2. The just love of God. . . . Both the Old and New Testaments emphasize not only that God’s justice is loving justice; they emphasize with equal strength that God’s love is just love. . . God is the terrible Judge whose wrath burns against the unrighteousness of all kinds of sinners- those who are moral as well as those who are immoral, rich as well as poor, religious as well as irreligious. All will . . . hear the same verdict: Guilty! And all will receive the same sentence: “The wages of sin is death.”

. . . the question of divine justice and love and the question of human justice and love come together in the cross of Christ.

. . . The Good News by which the Christian faith stands or falls is that God’s . . . justice, is executed in such a way that he takes it on himself rather than let it fall on those who deserve it. In Jesus Christ the Judge lets himself be judged. . . The verdict and sentence are carried out in such a way that the guilty are forgiven, set free, given new life. Justice is executed in such a way that it is not against but for the unjust. . .

. . . have we taken the doctrine of God’s justice and love in the atoning death of Christ seriously at all if we do not relate it also to the question of criminal justice and prison systems? If it does not apply there, does it really apply anywhere? . . .

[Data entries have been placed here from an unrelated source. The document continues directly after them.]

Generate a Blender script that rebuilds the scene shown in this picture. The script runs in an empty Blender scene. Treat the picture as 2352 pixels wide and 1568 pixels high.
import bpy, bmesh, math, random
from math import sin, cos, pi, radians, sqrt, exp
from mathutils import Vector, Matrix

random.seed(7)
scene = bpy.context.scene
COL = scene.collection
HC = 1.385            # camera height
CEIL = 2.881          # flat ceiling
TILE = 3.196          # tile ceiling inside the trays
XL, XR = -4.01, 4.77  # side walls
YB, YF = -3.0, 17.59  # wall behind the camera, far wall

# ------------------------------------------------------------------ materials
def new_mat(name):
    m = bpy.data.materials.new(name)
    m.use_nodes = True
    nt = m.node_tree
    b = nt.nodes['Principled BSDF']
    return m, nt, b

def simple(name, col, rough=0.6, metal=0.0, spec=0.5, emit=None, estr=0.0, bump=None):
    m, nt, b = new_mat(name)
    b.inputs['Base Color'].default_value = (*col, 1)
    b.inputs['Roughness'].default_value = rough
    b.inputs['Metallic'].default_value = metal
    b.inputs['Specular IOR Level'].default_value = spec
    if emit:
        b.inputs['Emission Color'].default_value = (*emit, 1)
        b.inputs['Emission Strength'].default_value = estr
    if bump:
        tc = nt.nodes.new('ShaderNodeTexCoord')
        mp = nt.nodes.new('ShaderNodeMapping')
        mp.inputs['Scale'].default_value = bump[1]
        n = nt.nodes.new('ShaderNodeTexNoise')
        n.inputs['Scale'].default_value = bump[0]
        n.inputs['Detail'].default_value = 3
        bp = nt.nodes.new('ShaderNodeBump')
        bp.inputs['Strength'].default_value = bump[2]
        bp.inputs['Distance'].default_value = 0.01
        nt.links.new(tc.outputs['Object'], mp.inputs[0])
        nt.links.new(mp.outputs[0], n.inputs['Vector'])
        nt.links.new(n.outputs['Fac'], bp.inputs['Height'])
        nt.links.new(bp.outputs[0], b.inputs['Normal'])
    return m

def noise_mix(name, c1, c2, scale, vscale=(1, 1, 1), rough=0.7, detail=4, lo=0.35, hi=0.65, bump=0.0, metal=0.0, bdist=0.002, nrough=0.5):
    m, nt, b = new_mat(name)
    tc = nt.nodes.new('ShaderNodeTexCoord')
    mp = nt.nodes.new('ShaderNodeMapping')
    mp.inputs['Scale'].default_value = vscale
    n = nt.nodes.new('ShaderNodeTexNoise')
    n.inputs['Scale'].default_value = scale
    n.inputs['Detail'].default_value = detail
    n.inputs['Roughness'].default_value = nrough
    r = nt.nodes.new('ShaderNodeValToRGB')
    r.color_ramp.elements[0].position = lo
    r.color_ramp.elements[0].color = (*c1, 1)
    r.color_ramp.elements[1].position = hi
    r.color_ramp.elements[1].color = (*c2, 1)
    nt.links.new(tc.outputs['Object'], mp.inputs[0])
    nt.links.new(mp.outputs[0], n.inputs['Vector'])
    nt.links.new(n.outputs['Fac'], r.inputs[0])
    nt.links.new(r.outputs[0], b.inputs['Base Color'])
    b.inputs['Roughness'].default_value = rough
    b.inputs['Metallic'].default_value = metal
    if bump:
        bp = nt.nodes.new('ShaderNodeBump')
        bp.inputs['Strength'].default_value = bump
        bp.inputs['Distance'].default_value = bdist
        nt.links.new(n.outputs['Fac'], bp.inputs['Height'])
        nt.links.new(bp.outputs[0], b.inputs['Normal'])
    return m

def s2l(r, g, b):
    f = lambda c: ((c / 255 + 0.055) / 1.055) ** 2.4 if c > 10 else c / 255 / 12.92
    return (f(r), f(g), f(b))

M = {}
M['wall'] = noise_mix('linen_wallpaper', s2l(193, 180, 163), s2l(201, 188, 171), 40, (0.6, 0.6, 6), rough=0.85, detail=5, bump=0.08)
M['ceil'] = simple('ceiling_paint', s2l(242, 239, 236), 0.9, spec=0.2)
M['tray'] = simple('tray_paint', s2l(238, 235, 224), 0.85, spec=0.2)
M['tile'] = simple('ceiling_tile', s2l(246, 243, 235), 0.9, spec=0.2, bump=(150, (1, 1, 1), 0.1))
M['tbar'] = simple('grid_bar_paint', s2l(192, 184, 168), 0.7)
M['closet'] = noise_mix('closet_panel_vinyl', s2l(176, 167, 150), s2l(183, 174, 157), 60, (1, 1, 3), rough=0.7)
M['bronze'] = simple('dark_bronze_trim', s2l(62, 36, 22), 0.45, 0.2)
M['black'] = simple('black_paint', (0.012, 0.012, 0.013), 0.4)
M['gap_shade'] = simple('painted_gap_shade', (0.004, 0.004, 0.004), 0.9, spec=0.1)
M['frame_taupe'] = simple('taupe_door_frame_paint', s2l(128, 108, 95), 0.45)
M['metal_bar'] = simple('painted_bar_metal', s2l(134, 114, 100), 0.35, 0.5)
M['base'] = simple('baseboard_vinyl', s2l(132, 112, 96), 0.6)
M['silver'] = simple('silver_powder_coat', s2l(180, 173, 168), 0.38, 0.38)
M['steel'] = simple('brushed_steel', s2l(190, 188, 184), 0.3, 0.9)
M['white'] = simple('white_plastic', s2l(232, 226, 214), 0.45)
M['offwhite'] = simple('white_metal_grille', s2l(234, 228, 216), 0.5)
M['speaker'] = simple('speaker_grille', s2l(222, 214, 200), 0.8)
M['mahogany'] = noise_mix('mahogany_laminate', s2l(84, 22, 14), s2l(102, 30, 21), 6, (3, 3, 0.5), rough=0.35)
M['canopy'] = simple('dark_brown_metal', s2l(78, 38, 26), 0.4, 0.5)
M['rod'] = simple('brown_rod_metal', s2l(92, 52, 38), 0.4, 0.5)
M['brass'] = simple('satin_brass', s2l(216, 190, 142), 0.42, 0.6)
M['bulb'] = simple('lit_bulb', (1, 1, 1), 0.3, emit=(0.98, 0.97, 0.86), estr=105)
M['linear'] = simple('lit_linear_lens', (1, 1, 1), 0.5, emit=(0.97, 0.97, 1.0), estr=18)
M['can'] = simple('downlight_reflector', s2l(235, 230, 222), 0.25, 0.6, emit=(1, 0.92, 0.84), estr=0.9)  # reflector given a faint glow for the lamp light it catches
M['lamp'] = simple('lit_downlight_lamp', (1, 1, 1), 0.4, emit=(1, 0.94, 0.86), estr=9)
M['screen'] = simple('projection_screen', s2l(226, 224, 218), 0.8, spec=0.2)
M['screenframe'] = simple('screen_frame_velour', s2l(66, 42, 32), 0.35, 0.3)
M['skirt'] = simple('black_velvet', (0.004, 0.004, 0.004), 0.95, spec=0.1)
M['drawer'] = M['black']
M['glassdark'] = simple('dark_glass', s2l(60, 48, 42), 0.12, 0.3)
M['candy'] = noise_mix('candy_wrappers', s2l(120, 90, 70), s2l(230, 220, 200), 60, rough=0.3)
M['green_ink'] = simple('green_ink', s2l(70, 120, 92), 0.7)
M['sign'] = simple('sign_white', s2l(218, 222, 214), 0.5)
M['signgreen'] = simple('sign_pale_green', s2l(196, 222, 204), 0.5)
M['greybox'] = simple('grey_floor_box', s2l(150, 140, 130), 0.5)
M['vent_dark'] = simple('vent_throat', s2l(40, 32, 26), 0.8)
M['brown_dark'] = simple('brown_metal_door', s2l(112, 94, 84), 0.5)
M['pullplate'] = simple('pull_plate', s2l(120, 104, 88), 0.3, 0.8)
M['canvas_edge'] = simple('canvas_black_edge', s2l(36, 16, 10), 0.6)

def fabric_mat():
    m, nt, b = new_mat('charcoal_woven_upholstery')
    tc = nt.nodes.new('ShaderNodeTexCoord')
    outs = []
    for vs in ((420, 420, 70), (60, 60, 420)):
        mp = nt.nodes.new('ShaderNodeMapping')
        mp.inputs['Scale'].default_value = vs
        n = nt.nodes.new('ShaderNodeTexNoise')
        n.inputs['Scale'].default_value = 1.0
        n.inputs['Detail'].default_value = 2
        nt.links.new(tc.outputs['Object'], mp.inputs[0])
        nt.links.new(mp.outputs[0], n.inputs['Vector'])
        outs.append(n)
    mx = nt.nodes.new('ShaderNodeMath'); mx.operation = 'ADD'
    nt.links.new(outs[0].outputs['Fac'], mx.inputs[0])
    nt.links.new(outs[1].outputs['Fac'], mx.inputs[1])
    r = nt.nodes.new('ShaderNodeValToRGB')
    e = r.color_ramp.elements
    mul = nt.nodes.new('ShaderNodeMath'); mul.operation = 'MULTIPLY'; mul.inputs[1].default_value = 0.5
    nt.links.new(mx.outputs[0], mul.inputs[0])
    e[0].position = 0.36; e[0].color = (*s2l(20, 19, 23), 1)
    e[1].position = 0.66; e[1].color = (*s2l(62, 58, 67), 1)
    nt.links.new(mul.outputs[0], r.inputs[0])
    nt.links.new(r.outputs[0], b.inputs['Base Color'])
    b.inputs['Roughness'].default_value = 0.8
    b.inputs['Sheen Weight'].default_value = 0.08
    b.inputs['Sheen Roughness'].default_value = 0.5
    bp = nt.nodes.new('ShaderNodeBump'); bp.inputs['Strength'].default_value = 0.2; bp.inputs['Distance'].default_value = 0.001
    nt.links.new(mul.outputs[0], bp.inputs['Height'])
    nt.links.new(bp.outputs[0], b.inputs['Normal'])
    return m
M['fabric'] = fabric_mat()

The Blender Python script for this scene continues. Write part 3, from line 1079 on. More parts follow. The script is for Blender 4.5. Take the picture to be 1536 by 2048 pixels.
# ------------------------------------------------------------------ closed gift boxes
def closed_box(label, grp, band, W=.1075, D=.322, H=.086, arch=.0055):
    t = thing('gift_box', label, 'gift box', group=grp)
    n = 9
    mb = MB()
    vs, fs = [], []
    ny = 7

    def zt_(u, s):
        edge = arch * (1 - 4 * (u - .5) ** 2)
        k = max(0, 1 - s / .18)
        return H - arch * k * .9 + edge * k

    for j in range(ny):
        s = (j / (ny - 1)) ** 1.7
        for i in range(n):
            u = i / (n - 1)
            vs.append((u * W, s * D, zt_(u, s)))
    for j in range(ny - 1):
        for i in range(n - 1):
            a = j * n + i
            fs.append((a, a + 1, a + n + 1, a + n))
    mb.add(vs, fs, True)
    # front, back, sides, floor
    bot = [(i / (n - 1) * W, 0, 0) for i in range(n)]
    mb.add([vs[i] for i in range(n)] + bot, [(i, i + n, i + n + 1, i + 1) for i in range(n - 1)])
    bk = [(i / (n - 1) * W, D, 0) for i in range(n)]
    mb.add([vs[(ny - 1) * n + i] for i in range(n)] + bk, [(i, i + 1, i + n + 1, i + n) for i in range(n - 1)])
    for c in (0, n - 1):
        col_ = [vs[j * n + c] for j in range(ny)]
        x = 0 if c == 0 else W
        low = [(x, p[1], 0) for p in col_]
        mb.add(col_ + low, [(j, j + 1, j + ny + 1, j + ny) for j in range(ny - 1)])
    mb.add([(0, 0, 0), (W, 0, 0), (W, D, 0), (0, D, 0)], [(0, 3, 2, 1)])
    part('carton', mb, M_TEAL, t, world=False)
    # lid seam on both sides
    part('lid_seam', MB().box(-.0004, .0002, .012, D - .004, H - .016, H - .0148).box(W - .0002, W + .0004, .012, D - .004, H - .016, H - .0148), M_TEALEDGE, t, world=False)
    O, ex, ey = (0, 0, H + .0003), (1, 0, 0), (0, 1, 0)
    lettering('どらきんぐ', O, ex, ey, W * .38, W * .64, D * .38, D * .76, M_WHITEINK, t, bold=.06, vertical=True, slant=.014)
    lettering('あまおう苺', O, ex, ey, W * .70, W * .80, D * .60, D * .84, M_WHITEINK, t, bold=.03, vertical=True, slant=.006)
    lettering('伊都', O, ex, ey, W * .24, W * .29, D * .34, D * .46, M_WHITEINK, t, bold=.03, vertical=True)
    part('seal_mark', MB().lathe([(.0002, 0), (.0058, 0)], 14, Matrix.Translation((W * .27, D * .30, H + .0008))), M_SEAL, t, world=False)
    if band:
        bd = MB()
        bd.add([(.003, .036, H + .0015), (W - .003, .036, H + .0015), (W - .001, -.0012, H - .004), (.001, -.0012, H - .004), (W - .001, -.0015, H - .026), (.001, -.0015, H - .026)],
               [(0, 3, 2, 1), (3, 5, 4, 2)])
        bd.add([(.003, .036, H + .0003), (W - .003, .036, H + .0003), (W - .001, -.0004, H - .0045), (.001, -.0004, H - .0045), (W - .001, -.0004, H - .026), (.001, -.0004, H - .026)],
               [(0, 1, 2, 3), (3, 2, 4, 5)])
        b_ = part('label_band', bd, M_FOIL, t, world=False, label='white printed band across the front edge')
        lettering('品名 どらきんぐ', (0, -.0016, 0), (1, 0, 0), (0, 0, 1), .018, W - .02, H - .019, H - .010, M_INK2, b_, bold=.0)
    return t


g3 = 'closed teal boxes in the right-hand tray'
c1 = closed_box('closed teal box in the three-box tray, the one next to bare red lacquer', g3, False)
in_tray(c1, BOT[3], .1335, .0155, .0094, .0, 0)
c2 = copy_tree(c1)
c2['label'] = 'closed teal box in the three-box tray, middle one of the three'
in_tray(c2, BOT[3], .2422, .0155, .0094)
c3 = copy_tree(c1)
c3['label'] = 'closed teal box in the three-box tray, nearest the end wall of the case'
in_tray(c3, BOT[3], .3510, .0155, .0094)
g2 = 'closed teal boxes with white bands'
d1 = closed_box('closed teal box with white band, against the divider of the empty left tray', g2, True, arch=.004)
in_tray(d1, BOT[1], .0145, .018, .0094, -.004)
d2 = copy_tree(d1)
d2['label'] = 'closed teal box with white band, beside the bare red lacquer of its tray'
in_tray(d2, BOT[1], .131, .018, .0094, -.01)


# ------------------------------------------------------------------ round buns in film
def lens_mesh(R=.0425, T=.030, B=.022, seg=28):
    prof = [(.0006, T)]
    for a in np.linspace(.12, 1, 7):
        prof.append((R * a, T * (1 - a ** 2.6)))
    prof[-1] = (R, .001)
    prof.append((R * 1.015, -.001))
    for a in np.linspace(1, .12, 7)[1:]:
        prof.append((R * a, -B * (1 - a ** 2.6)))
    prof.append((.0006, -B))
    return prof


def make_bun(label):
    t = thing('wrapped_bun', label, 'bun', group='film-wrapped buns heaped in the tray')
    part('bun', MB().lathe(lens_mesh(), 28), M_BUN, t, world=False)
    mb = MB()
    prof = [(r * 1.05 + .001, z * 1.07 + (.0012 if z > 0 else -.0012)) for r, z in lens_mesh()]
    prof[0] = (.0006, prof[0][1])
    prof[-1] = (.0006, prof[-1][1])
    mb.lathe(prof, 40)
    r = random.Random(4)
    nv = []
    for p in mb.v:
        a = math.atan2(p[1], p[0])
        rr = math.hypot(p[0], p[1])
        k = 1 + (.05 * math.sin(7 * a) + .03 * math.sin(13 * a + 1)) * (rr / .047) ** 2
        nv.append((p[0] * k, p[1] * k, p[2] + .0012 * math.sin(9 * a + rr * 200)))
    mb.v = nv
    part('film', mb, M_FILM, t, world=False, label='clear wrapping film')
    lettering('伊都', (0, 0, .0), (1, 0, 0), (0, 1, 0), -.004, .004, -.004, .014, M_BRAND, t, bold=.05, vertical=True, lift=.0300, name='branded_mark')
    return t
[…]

B. Implications of God’s Justice and Love for a Criminal Justice System

1. We have to be careful when we begin to apply the Biblical-Christian understanding of the loving justice and just love of God to the question of our justice system. There can be no direct correspondence . . . for several reasons:

a. The concept of justice we have lined out is a uniquely Christian (perhaps Hebrew-Christian) concept . . . Bible faith cannot and should not be imposed on our pluralistic society that is held together and governed not by the Bible but by a constitution which is religiously neutral . . .

b. It would be disastrous to make a direct analogy . . . because [all those involved in our justice system] are not little gods or Jesuses, or even direct representatives of God or Jesus. . . No person or group is a bigger threat to real justice and love than that person or group who gets themselves confused with God, their judgments about right and wrong confused with his judgments.

c. Finally . . . because there can be no exact parallel between God’s justice in the “substitutionary atonement” on the cross and human justice. . .Nevertheless, . . . we can make an indirect analogy.

2. a. Human justice which reflects God’s loving justice and just love will be especially concerned to guarantee, maintain, and defend . . . [those who cannot defend themselves for whatever reason]. . .

d. Human justice . . . will at least indirectly reflect [God’s justice as outlined above] . . . a just human community can and should willingly take on itself responsibility to understand and help the weak, needy, guilty members of our society. . . not just because we are to reflect [God] . . . but also . . . because our society is at least partly responsible for the social, political, economic, moral, and spiritual conditions which make some of our members weak, threatened, helpless, sick, and tempted to anti-social behavior. . .

e. Finally . . .even the best justice system we can devise will inevitably reflect to some extent the personal and social prejudices, limited understanding, and self-interest of those who administer it, and will continually stand itself in need or correction. . .

II. Guidelines for Evaluating the Criminal Justice System

1. Justice should guarantee and defend especially the rights of those who are the weakest, most vulnerable, most likely to be forgotten, exploited, or oppressed, most unable to help or defend themselves.

2. Since the criminal justice system is part of the social fabric, injustices and social ills should be addressed within the larger context of political, social, and economic realities in our society; the criminal justice system should not be expected to cope with the results of various social problems.

6. Discretion is an essential element of justice, but . . . should be guided and checked.

7. Everyone should exercise humility and self-criticism themselves as well as compassion toward those involved in the criminal justice system.

8. Influences and practices of discrimination based on racial, ethnic, sexual, or political identification should be eliminated.